Moving to the Cloud offers Oracle E-Business Suite (EBS) users a tremendous opportunity to simplify both the cost and complexity of ERP infrastructure management. To achieve these goals it is critical that you make the right choice between Public Cloud and Private Cloud. While Oracle E-Business Suite deployments can thrive on both the Public and Private Cloud, users must carefully assess how their choice of Cloud impacts their ability to meet their internal service level requirements.
Obviously, many factors go into this assessment. This article focuses on the role of redundancy in Public and Private Cloud deployments.
When it comes to redundancy, one of the first things to keep in mind is that performing a traditional “lift and shift” of a workload where there are no architectural modifications from an on-premises environment to one hosted on the Cloud most likely will not meet these requirements.
For example, while Public Cloud providers offer SLAs (Service Level Agreements), these SLAs do not cover the availability of individual servers or devices where your software resides. Public Cloud provider SLAs typically cover the facility, or to use the AWS term – Availability Zone. That means the Public Cloud provider is not guaranteeing the specific server your Oracle EBS solution is running on will be available. Instead, they’re guaranteeing that some of the servers the provider has deployed in that facility or Availability Zone will be available to run your environment leaving it to the customer to determine how to best allocate the workload to the available resources.
If you’re considering moving Oracle EBS to a Public Cloud, you must architect your deployment with that SLA in mind. For example, IT architects need to focus on things like zone replication for storage, host auto-restart on failure, and using load balancers to distribute software components across hosts in different zones to ensure availability.
Stated simply, Public Cloud providers are not providing you with hardware level redundancy, they are providing redundancy at the data center or Availability Zone level.
Traditional on-premises tools such as vMotion and block storage replication are not available in the Public Cloud further complicating matters. Even at the server level, redundant hardware components such as network interfaces and SAN controllers are not available in the Public Cloud as hardware is mainly selected based on providing the lowest cost to maximize volume which often comes at the expense of hardware redundancy.

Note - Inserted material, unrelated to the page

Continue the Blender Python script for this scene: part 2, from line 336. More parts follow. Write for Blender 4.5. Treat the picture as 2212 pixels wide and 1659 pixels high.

In contrast, if you move Oracle E-Business Suite to a Private Cloud, it is likely that you will retain access to those tools and higher levels of hardware redundancy. In that sense, if your business requirements dictate that you need to guarantee availability at the hardware level, the Private Cloud might be a better choice for you.
If the cost savings offered by a Public Cloud outweigh the business need for hardware-level redundancy, then pay careful attention to re-architecting based on Availability Zone-level redundancy. The key to doing that successfully is to focus on fault-tolerance at the application level instead of the platform level.